Leave out the pictures and retype only the lines from the opening line to the line that holds "screen('dark screen with", both ends included.

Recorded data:
■ ■ ■ ■ ■

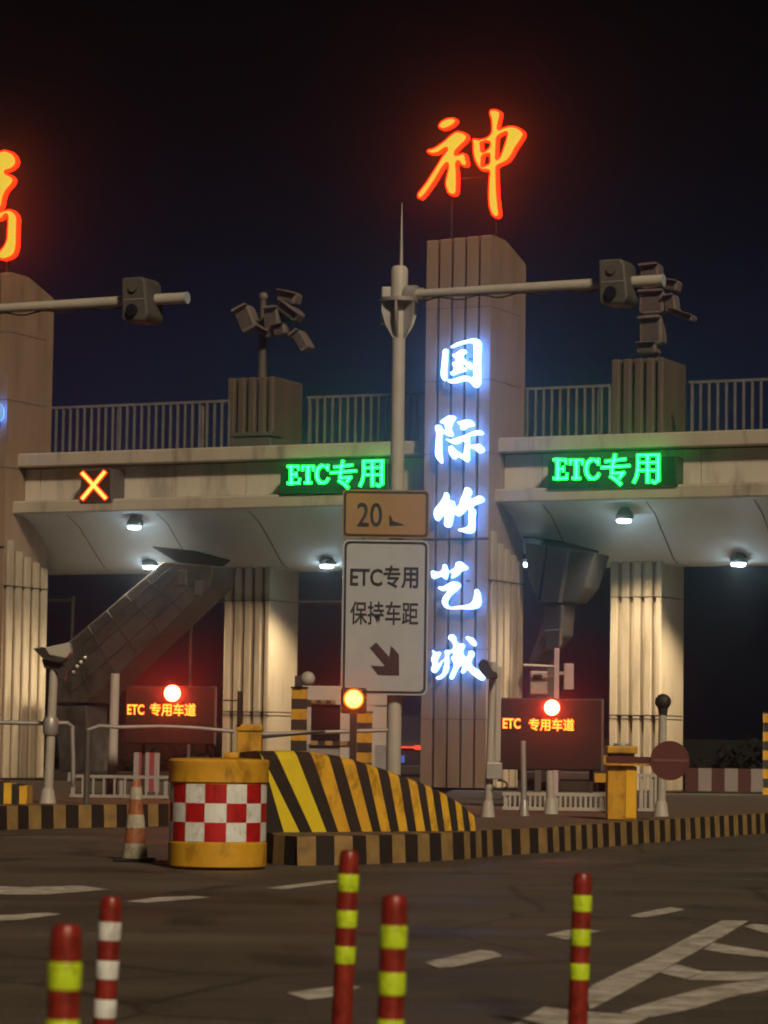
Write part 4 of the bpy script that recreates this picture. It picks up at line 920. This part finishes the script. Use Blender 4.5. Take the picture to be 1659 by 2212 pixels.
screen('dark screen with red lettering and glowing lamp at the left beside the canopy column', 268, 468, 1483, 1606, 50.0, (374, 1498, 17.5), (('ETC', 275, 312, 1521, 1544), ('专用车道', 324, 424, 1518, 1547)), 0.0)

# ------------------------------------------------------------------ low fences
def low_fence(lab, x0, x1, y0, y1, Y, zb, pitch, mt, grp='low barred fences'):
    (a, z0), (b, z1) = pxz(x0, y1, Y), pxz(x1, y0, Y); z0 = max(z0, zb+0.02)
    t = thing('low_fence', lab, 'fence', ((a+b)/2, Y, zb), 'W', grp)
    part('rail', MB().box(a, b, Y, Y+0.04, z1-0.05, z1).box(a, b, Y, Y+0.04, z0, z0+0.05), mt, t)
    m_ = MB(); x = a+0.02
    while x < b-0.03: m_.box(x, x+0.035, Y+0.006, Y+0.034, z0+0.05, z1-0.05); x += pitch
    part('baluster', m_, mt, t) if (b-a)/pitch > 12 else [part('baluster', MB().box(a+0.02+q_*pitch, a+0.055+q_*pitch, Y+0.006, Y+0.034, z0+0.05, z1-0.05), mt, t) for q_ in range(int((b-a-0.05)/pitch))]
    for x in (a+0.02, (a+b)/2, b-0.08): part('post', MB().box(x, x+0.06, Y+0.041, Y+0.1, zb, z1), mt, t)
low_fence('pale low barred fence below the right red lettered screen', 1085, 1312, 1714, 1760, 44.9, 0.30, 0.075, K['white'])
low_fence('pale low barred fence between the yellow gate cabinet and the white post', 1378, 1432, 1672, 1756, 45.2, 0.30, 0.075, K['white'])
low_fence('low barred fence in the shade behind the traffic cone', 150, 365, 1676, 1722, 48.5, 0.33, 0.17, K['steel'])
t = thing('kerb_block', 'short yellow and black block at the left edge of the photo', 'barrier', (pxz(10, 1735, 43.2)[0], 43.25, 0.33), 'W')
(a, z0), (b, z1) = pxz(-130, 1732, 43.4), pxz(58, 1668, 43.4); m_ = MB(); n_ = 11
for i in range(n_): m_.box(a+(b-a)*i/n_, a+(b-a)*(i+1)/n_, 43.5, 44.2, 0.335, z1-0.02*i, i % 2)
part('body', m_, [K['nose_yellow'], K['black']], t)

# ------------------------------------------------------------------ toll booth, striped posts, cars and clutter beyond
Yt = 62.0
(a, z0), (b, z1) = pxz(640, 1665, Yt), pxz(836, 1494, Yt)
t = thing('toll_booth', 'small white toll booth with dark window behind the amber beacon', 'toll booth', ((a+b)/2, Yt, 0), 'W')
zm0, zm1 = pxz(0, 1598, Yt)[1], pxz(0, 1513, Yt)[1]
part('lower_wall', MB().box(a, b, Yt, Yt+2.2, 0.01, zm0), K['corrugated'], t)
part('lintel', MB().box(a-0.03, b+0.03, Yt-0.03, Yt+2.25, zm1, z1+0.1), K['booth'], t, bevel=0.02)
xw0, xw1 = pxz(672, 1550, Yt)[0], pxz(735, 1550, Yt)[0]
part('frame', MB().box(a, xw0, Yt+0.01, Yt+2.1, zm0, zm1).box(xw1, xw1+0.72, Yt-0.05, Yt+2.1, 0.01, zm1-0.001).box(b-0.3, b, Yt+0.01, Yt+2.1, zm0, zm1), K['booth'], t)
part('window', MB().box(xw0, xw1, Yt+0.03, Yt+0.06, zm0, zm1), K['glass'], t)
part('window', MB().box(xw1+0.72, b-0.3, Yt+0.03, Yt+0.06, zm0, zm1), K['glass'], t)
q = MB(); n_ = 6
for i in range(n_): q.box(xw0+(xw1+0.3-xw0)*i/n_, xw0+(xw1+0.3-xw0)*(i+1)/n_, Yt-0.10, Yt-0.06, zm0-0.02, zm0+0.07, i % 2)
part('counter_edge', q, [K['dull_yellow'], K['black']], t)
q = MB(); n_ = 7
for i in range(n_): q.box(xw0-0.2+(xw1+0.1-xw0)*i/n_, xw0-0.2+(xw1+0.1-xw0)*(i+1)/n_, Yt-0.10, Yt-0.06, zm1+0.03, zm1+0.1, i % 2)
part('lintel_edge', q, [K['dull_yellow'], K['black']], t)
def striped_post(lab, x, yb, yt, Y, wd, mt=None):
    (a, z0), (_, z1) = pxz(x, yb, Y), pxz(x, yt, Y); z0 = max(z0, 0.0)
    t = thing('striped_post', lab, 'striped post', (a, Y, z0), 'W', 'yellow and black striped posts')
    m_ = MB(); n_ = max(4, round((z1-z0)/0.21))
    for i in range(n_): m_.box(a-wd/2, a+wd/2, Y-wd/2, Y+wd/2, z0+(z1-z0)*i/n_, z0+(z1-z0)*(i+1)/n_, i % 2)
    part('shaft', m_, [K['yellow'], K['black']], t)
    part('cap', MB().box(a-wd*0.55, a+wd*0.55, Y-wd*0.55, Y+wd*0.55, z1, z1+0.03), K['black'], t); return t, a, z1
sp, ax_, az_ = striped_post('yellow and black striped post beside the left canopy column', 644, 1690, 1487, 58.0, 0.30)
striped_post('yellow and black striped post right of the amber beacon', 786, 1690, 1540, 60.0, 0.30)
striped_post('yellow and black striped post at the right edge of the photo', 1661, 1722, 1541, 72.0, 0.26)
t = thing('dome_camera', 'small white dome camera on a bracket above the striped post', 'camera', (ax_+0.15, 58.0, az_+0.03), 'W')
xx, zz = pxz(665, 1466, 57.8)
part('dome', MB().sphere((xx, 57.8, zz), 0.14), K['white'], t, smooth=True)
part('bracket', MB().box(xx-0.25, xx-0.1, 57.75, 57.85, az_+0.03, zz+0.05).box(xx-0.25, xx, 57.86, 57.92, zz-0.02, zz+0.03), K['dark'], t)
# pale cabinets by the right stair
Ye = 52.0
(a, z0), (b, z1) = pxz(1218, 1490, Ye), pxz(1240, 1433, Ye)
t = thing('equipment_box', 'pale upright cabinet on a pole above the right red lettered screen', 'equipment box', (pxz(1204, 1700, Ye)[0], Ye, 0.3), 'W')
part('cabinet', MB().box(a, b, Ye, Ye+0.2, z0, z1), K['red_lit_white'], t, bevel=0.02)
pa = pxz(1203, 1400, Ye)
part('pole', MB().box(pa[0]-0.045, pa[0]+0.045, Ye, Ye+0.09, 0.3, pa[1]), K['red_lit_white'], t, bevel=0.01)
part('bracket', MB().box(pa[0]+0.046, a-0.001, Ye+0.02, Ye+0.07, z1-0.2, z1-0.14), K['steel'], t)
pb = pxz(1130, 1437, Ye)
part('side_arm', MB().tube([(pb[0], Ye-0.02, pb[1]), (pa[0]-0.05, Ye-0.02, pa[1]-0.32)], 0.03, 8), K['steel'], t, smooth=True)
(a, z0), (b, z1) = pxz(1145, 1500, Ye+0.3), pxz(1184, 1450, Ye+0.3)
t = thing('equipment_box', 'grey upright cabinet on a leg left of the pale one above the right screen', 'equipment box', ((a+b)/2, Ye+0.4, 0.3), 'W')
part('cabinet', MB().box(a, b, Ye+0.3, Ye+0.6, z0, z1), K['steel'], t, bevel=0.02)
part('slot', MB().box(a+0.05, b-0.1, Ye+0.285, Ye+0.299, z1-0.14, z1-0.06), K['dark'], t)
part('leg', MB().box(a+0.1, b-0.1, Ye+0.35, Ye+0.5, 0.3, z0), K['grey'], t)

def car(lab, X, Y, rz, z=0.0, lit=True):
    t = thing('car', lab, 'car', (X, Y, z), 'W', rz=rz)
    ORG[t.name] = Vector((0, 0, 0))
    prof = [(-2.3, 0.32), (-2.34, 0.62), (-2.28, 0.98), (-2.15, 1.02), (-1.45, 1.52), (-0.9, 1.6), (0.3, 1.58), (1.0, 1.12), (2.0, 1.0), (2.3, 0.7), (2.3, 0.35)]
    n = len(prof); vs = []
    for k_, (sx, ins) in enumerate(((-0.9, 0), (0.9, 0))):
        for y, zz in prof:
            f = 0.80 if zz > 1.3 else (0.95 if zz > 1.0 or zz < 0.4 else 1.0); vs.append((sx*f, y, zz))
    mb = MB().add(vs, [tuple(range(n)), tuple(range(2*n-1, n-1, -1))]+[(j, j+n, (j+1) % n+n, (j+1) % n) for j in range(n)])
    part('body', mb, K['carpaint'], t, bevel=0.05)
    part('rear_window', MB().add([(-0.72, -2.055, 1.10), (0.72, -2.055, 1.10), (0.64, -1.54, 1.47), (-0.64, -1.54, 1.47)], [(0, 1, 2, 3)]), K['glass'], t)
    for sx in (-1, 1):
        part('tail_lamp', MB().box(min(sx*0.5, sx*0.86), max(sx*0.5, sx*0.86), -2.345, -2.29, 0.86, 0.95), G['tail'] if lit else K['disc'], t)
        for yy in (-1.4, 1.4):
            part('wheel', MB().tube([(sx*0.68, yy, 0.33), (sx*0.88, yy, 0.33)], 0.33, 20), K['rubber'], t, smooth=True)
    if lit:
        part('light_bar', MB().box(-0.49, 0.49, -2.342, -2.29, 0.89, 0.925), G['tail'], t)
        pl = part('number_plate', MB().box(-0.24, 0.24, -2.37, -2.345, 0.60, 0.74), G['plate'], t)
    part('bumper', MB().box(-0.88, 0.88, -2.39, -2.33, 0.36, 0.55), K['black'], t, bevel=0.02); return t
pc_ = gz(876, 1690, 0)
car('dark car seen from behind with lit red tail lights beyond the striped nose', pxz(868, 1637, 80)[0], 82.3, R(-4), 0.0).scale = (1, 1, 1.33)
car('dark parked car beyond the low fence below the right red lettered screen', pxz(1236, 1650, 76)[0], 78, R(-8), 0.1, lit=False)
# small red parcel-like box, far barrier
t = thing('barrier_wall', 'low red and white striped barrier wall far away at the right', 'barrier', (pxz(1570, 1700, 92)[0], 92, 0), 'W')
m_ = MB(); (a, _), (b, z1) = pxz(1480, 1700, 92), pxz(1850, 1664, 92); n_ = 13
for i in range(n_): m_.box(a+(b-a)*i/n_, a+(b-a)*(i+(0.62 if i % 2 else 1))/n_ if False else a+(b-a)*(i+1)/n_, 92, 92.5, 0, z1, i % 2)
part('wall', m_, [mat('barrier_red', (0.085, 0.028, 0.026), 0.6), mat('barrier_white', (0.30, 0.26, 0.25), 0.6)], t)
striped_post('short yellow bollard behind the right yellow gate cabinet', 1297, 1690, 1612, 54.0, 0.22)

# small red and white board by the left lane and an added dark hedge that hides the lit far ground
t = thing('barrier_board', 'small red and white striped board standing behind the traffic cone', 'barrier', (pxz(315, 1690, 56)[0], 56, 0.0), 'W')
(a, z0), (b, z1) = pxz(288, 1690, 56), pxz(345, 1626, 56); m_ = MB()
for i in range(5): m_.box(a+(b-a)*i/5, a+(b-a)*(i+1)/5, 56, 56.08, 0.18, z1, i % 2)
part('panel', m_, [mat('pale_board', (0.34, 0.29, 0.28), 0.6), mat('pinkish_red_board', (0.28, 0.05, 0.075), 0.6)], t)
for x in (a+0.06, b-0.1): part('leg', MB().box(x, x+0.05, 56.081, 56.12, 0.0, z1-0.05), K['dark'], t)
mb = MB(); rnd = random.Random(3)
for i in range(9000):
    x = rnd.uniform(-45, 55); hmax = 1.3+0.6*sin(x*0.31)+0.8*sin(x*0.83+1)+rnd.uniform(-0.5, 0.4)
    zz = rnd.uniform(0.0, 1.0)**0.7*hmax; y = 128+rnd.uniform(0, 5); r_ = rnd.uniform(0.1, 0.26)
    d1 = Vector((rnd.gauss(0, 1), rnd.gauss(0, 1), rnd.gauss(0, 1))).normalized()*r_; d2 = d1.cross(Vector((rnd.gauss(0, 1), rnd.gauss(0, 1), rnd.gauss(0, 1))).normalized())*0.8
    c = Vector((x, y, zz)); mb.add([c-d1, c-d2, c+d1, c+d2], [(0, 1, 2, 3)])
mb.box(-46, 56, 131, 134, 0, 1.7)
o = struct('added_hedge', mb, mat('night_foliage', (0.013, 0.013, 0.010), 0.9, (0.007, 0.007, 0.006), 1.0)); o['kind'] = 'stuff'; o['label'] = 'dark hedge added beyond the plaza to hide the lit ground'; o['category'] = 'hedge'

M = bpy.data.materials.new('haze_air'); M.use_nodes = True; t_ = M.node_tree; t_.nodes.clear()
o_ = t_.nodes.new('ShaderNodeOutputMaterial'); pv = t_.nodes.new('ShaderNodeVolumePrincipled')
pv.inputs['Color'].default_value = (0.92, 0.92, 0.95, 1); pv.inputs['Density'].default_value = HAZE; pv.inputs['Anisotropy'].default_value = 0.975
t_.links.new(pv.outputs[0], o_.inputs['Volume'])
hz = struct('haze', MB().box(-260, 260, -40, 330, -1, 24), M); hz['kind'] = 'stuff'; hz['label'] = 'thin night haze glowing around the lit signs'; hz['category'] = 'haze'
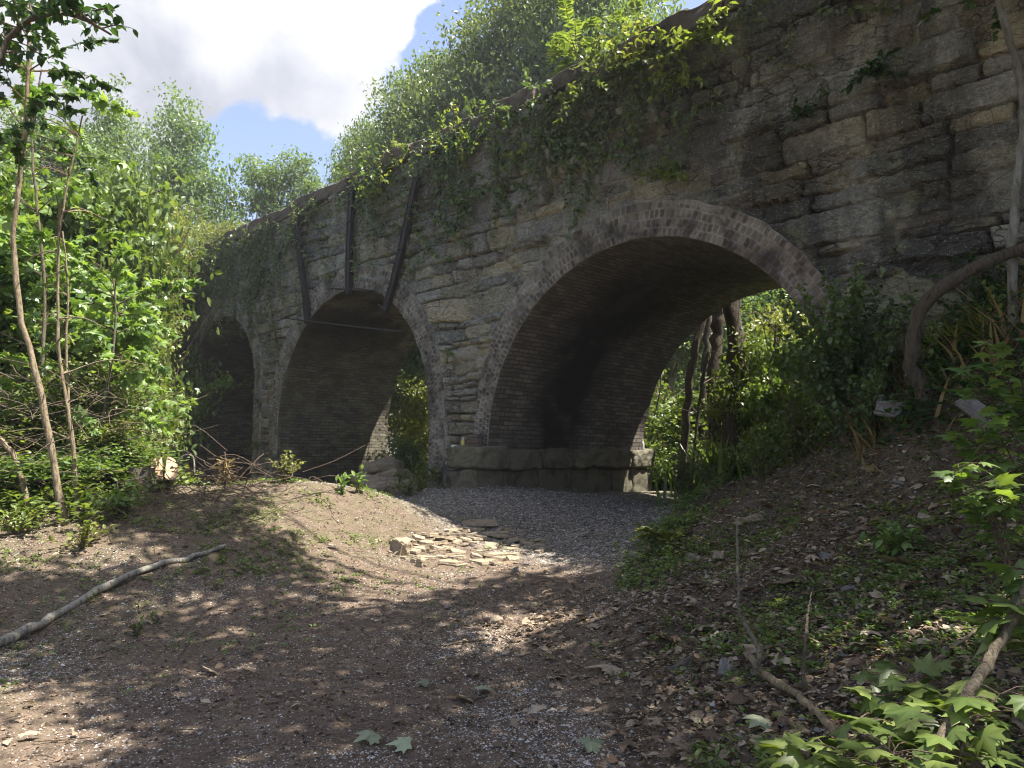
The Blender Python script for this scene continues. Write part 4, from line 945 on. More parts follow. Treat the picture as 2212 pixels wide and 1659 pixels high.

■ ■ ■ ■ ■

◆ **ANSWER FOR THIS EXERCISE**:
Write part 4 of the bpy script that recreates this picture. It picks up at line 920. This part finishes the script. Use Blender 4.5. Take the picture to be 1659 by 2212 pixels.
screen('dark screen with red lettering and glowing lamp at the left beside the canopy column', 268, 468, 1483, 1606, 50.0, (374, 1498, 17.5), (('ETC', 275, 312, 1521, 1544), ('专用车道', 324, 424, 1518, 1547)), 0.0)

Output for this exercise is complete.